The muffin man would come balancing on his head a tray which contained muffins and crumpets covered with a pristine white cloth. Those we loved to toast by the fire, spread with butter and eaten with great relish.

It was common in those days to see knife grinders in the street, and other nefarious characters repairing pots and pans, or hand carts selling things like sherbet, licorice, bull's-eyes, hundreds of thousands, and false lips that were bright red which you could put your tongue through, made of a wax-type substance that you would eventually chew, if your mum didn't catch you first, as they were forbidden! "You don't know what's in them!" would be the cry. Then there were the rag and bone men. These would sometimes give you a goldfish for any old rags, or some had a small carousel mounted on their carts which was turned manually. They would give you a ride for any rags you gave them. Terrible was the retribution received when some fathers would come home from work to find that their children, unable to resist the temptation, had given away a favorite old jersey or pair of trousers.  

Meat pies and paper umbrellas

The lamp man coming round on a bicycle to light the street lamps He had a long pole and somehow managed to switch the light on. There was a muffin man used to come around and ring his bell. There was a man who came round about once a week on a bicycle, selling meat pies and he played pan pipes to let us know he was there. There was a rag and bone man used to come around and if you gave a bundle of rags to him you might get a goldfish or you might get a paper umbrella - a pleated thing. We girls used to like the umbrellas when they were being handed out. There was a another man who sold sweets and he had a wooden barrow and  he sold sweets at the street corner. This man was something of an entrepreneur I suspect because he also had what we used to call a magic lantern and every now and again he would give a film show - silent films, in his living room. He lived at The Circle in Middleton Road above one of the shops and we children used to queue up along the steps to go to see his films and we'd all crowd into his living room.  For this, I thought he charged a ha'penny but my brother tells me that he actually had a kind of loyalty system going. If you bought or spent so much on his sweet stall, you got a ticket and you could go to see the film.  (Doreen O'Halloran née Hayden)

The mobile clothes shop

It was like a market stall but they used to drive it around the streets. They'd be on the corners of each road and stopping for the ladies to look at the clothes that were going to be bought. (Doreen Porter née Wilkes)

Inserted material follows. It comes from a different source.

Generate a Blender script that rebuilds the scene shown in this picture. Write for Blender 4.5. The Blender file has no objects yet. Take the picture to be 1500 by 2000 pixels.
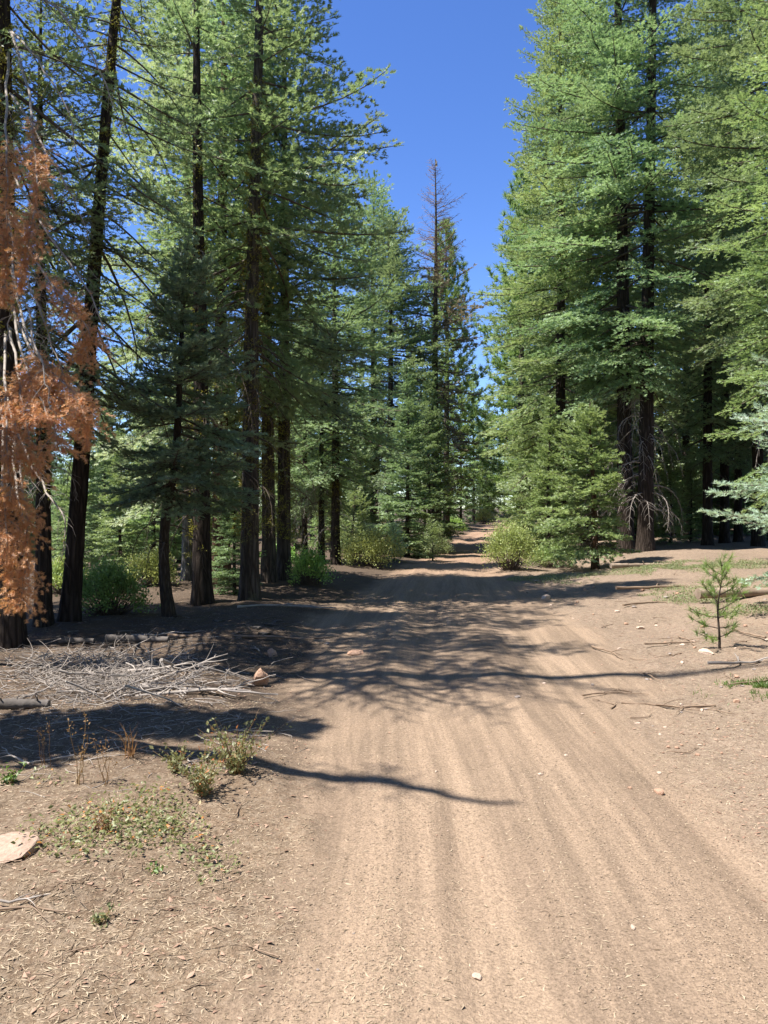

This page was added by Cheryl Bailey on 25/08/2010.
Comments about this page

The rag and bone man was a regular visitor to the street with his old horse and cart, shouting out his call and ringing a hand bell. Two other regular street traders were Mr Wippy the ice cream man and the soft drink man who would deliver Tizer, cream soda, lemonade etc to the door.

By John Burns
On 11/12/2010

I,m well-known by family and friends as "A mine of useless information." John, Cheryl, Doreen and Ted- you can join my club!! Let me add my two pennorth. In Garendon Road where I was born, in 1932, the rag'n'bone man called-out "All lumber-vinegar" in a sort of yodel. We had United Dairies, Jobs, Sutton Creameries, Express Dairy, South Suburban Co-op, Royal Arsenal Co-op for milk, then for bread- SSCo-op, Chibnals and Hemmings. Ice creams from Leo, Eldorado, Walls, Lyons. Laundry vans from Sunlight, Darleydale, Primrose. Perhaps the biggest excitement was the delivery of the Anderson shelters one Sunday morning in 1939. We could never have guessed that reckless kids (not like me) would use the curved panels after the war, to sledge down Rosehill Park! They could have decapitated somebody. Happy Days!